Magazine Journal intime

les vieilles dames

Publié le 14 août 2010 par Moinillon

Pour débuter le carême de la Dormition (qui dure donc jusqu'à la Dormition : 15/28 août), un texte un peu triste, mais si juste. Si juste, mais si éloigné de la réalité quotidienne que vivait Mère Magdalena — décédée il y a juste un an à Gethsémani — (voir billet précédent) !

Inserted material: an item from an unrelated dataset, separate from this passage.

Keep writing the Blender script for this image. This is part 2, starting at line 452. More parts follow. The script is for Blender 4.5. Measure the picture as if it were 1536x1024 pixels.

старушкаAvez-vous vu sautiller, le dimanche, ces vieilles dames enchapeautées, tenant entre leurs doigts, serré comme l’anneau de la félicité, le bolduc coloré de la petite boite des gâteaux qu’elle viennent d’acheter ?
Elles ont revêtu leurs plus beaux habits, ceux qui dans l’armoire, sentent la naphtaline, et, sortant de l’église, se rendent chez l’une ou l’autre oublier pour un temps la morne solitude.
Elles parlent, elles parlent, elles portent en elles la frayeur d’avoir oublié les mots, ceux qui disaient « aimer », ceux qui disaient « c’est beau ! », ceux qu’elles murmuraient et ceux qu’elles retenaient en elles, comme des joyaux enchâssés dans leur cœur trop gros.
Elles ont mis leur collier de perles blanches, celui des grandes occasions, leurs cols sont empesés et leurs talons usés claquent sur le pavé.
Vous vous êtes retournés, elles sont trop apprêtées ?
Vous avez oublié les dimanches passés, ceux du repas familial pris au jardin l’été, chez une grand-mère dont c’est la seule clarté !
Elles, leurs compagnons ont quitté le chemin.
Alors, elles marchent seules, ne pouvant faire demi-tour, elles vont droit devant, s’accrochant à l’amie, la voisine ou la sœur, faisant semblant de croire que, battant sous le chemisier repassé, elles ont encore un cœur.
Elles entendent moins bien. Au début, elles d’accrochent, restent dans le peloton et s’évertuent à suivre toute conversation. Mais, peu à peu le pas se fait plus lent, la parole se cherche et lorsqu’enfin le mot juste est sur le bord de leurs lèvres fardées, il y a bien longtemps qu’on ne les écoute plus !
Elles restent là, sur le côté et regardent passer tous ceux qui espèrent encore gagner !
Fantômes entrevus par un matin de juin, elles me renvoient l’image de la photo future, celle que je ne puis encore vous décrire, celle dont je ne sais rien.